* Stated goal
Work through the data below and give the number of lines holding "picture", nothing more.
────────────────
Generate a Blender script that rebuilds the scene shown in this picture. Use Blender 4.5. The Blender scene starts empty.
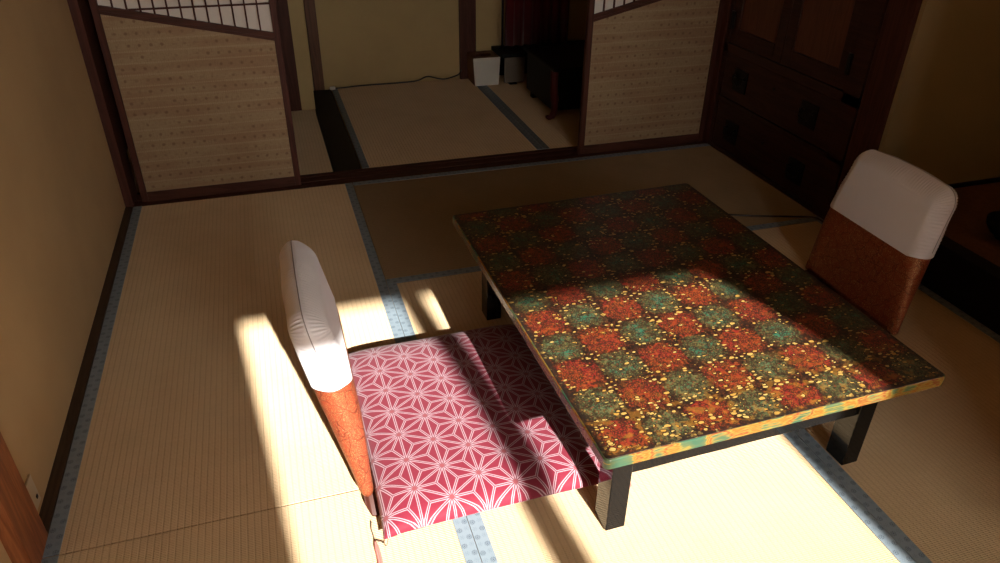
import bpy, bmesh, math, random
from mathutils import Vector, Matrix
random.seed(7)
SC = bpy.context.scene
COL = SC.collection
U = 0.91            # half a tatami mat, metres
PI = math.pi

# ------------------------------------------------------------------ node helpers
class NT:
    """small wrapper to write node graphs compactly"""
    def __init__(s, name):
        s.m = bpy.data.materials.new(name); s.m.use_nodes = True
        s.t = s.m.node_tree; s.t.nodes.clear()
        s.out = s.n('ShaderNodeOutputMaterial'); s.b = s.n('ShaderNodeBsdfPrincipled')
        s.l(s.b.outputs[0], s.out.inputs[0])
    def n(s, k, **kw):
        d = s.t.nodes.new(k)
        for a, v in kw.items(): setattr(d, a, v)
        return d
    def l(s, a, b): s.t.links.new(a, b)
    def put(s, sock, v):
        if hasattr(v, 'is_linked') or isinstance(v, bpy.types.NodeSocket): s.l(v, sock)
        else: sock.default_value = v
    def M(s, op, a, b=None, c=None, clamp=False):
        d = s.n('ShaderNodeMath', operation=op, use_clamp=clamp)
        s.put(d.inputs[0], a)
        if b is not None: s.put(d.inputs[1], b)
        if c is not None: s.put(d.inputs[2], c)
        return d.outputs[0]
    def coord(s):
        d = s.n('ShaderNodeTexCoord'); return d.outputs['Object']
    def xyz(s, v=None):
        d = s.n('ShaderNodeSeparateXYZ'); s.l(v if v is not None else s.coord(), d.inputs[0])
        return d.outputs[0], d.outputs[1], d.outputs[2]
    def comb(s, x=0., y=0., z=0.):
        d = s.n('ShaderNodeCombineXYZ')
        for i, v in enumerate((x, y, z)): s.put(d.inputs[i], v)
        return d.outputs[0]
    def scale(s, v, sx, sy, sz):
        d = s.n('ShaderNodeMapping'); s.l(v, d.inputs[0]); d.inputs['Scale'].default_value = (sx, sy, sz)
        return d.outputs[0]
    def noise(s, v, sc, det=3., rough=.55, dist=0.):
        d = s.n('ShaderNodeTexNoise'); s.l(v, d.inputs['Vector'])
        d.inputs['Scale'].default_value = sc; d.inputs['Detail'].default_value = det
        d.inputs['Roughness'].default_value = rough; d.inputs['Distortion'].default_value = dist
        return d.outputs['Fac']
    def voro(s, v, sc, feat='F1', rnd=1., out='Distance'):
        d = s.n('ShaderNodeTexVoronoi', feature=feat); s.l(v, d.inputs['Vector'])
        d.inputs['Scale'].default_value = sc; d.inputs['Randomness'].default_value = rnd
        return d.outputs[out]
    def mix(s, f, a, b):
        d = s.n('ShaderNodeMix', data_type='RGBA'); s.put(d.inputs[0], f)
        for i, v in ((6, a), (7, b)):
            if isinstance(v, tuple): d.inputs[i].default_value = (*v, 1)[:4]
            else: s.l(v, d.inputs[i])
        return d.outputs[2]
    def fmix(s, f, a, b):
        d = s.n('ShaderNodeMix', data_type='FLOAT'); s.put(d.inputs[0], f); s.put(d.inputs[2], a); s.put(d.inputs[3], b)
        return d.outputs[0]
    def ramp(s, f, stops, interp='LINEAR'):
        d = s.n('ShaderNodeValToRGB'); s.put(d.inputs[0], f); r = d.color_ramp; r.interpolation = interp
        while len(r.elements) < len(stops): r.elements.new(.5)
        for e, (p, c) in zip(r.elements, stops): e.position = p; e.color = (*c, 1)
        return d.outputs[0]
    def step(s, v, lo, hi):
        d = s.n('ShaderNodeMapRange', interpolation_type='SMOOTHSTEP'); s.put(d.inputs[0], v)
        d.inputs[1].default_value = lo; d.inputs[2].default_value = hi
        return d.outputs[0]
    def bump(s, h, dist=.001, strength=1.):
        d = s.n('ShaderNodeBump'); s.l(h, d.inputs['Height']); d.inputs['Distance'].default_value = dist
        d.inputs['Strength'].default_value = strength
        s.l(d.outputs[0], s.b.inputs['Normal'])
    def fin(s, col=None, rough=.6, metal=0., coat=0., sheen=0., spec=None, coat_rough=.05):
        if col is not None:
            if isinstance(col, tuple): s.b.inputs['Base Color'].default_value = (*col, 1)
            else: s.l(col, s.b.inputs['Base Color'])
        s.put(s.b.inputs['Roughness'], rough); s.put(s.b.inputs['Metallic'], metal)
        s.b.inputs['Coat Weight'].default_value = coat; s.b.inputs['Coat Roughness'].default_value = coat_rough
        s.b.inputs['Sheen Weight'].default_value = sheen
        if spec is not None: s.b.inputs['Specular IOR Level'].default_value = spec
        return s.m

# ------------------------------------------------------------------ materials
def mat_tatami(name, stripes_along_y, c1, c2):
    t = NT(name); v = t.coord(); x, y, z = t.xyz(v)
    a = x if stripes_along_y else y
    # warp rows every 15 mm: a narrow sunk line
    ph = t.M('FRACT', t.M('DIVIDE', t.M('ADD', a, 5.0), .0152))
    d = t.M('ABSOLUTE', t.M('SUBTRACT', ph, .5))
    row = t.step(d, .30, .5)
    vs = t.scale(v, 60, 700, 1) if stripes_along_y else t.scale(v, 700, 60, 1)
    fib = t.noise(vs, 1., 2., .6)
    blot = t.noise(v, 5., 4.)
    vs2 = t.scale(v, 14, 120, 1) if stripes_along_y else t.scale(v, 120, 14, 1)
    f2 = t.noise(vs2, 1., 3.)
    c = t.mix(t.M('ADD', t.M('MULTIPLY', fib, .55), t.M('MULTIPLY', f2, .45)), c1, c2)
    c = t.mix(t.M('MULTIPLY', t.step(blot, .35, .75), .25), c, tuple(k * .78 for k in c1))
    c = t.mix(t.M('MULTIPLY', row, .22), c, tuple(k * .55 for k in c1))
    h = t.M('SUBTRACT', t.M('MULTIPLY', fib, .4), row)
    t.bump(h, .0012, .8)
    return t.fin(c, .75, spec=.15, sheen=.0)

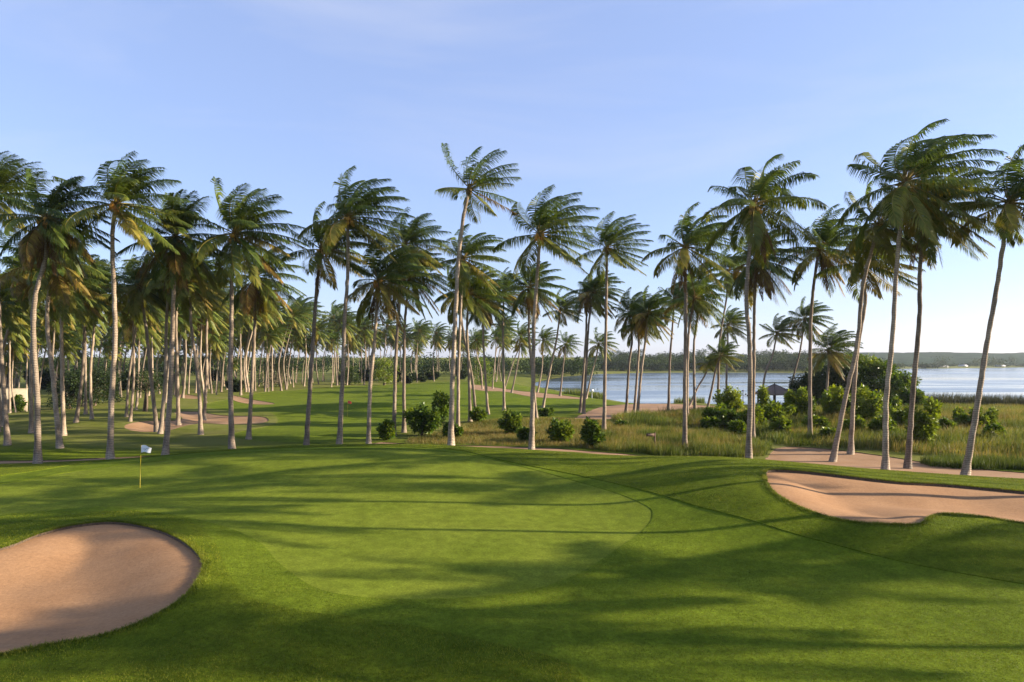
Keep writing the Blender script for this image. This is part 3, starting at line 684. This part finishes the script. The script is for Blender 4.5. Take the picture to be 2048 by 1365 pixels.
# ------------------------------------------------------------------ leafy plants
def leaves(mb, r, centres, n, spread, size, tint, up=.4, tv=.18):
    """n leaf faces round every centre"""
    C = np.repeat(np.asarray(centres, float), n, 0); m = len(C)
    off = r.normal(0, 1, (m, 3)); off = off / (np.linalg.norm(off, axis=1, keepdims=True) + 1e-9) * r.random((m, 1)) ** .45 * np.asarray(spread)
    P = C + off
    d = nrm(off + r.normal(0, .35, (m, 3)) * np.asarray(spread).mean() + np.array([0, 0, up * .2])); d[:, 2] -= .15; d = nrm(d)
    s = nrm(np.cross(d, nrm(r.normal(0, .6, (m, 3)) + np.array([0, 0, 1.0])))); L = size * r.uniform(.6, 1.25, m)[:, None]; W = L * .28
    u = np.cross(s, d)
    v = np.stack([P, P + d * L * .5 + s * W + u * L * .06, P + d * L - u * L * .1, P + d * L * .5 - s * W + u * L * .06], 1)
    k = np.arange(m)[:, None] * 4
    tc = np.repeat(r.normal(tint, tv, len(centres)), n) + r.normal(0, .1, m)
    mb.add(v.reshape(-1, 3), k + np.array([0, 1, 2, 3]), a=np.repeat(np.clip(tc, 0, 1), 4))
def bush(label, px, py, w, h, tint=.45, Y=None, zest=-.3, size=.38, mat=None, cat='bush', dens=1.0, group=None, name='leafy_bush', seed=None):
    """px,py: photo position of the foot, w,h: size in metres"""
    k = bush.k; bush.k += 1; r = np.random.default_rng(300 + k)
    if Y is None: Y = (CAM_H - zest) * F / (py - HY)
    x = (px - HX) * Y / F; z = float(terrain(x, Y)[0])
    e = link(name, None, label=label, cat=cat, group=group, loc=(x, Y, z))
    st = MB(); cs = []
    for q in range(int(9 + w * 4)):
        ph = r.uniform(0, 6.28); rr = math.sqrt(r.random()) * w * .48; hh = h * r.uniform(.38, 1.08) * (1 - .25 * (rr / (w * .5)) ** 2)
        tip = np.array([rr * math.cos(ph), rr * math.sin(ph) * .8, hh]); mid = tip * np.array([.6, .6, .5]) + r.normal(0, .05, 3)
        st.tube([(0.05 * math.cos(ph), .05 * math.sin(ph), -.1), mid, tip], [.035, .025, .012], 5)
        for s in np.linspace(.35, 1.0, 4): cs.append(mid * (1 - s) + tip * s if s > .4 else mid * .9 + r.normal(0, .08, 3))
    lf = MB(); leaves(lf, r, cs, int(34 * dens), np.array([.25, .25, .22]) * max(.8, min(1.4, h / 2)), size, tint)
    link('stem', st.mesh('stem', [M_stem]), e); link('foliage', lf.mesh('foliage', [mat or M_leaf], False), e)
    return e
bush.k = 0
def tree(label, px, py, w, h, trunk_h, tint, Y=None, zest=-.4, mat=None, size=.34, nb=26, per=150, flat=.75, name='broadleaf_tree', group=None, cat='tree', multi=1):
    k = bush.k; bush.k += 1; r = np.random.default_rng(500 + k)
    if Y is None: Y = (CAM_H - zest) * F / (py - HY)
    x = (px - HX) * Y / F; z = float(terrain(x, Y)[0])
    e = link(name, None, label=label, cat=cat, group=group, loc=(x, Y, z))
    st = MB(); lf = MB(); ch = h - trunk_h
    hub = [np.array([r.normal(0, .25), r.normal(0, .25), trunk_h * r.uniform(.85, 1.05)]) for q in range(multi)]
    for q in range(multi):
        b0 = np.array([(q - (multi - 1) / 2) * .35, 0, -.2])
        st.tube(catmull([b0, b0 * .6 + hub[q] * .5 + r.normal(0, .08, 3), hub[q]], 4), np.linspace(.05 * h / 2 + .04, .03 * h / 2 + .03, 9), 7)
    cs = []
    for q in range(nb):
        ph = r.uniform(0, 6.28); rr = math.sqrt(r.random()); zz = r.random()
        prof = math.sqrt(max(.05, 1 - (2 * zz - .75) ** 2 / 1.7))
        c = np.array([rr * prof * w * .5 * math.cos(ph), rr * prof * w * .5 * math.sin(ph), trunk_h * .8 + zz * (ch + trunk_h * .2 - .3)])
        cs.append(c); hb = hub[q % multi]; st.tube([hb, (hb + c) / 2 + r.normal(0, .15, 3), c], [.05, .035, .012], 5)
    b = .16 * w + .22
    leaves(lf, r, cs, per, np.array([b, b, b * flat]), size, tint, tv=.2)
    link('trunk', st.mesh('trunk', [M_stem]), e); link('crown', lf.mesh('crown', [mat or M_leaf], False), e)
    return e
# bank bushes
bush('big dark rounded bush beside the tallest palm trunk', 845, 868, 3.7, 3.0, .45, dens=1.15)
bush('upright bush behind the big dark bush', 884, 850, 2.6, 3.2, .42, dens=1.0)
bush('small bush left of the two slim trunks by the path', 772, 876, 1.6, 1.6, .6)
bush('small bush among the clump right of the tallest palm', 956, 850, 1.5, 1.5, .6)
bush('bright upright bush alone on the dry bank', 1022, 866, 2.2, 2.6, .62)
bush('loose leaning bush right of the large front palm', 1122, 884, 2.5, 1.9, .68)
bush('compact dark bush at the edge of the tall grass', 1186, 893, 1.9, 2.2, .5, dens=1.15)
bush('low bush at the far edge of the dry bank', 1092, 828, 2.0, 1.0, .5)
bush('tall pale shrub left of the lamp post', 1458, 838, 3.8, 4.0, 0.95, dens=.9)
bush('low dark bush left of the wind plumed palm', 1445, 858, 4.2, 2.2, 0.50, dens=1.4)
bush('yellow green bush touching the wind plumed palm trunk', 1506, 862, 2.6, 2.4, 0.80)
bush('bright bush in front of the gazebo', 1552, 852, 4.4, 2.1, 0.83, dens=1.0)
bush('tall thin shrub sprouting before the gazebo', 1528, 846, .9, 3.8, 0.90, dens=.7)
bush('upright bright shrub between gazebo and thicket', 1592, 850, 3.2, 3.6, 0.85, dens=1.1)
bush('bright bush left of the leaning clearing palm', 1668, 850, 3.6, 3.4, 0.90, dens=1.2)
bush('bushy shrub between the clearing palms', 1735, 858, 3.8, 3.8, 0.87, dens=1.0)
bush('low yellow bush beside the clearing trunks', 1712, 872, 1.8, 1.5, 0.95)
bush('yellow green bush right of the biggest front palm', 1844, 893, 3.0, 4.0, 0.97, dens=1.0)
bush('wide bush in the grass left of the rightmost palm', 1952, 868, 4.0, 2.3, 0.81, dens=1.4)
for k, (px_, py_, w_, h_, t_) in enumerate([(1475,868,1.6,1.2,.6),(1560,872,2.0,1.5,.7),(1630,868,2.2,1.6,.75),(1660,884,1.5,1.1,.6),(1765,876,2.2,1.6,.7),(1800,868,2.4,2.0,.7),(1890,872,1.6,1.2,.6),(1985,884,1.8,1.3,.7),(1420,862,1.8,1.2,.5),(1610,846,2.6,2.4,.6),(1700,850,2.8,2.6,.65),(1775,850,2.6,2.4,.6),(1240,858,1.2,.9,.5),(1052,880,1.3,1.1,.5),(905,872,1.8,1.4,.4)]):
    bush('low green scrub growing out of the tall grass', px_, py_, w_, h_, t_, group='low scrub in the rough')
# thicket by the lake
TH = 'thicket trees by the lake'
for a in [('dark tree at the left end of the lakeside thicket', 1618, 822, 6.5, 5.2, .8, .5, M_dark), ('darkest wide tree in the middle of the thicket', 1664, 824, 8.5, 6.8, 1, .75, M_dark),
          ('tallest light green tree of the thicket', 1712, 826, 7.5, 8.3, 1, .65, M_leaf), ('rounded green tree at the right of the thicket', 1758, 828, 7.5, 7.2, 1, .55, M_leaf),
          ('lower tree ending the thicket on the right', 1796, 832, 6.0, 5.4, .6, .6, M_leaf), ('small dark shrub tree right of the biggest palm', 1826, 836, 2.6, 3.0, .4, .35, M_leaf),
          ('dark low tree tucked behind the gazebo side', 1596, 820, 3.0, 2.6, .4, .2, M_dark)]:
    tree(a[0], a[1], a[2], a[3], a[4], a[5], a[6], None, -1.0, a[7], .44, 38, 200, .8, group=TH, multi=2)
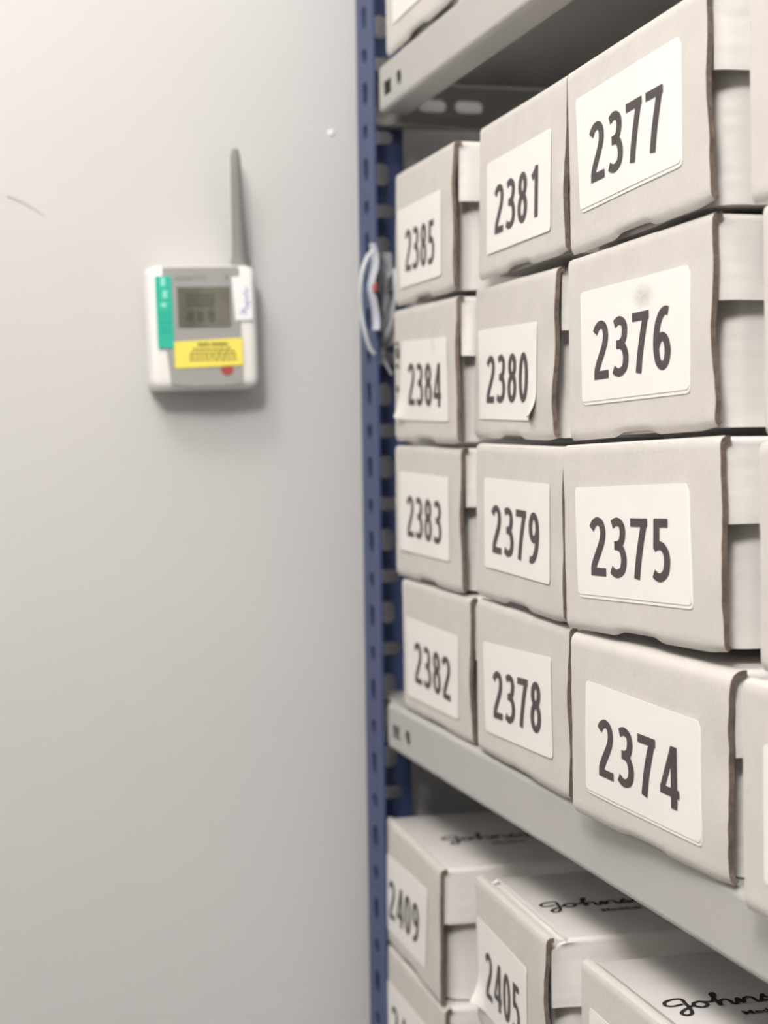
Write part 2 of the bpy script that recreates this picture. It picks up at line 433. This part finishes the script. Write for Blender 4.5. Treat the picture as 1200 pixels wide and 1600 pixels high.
────────────────
* Exercise response
3